Well, I've been under the impression that the names are currently
100% predictable. Is that not the case?

Assuming the names are predictable, I don't see a need to record the names,
so can you explain what you think would break by not recording them?
What problem does it really cause for us, or for users?

> I'm unsure of how to model this. Any ideas?

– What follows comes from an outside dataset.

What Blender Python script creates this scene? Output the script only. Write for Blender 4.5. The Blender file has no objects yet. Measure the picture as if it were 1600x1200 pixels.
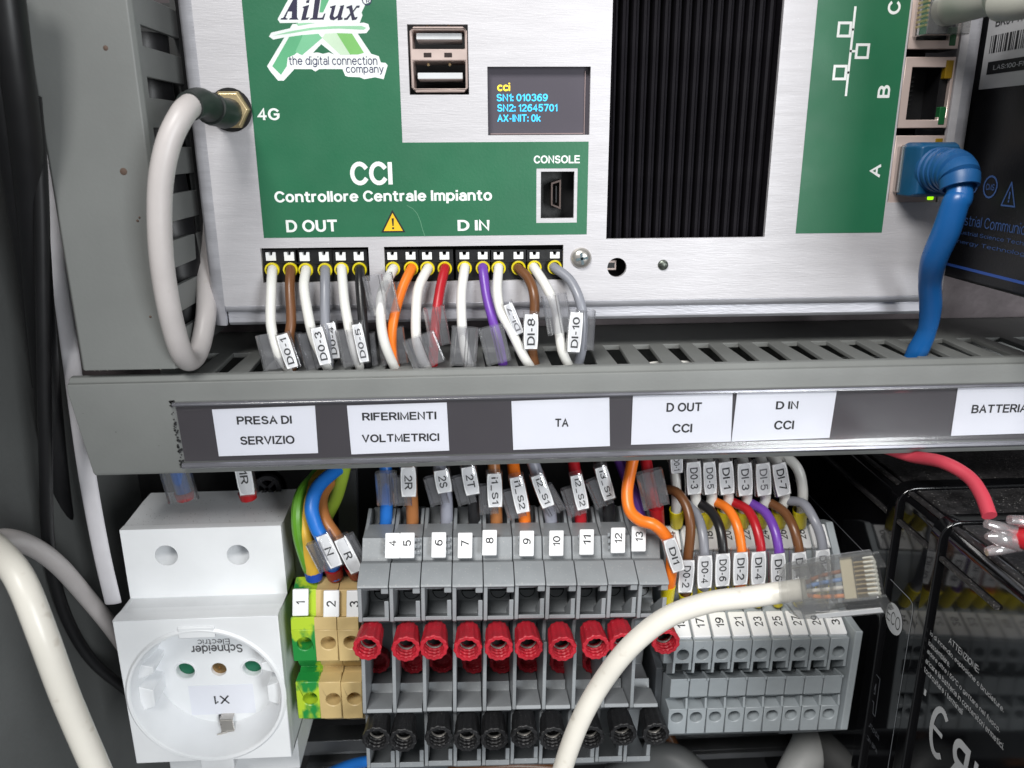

Not sure if this is a good answer to your question, but here's an idea
that we've been tossing around for a while ("we" includes Julian and
myself, and maybe others):

As well as dumping tempfiles into the working copy, store copies in
the pristine store and make them available with keywords like:

 svn cat fo...@mine
 svn cat fo...@theirs
 svn cat fo...@old
 svn cat fo...@merge-left
 svn cat fo...@merge-right

Then people can re-create the tempfiles at will, and give them
whatever names they like. Bonus points if diffing against BASE
or any other stored version of the file is possible.

 svn diff fo...@old fo...@theirs # diff old->theirs
 svn diff fo...@merge-left # diff base->merge-left 

And if we could later extend this to entire directory trees,
that would be a purple-sky dream world with rivers of honey
and marshmallow trees with chocolate leaves.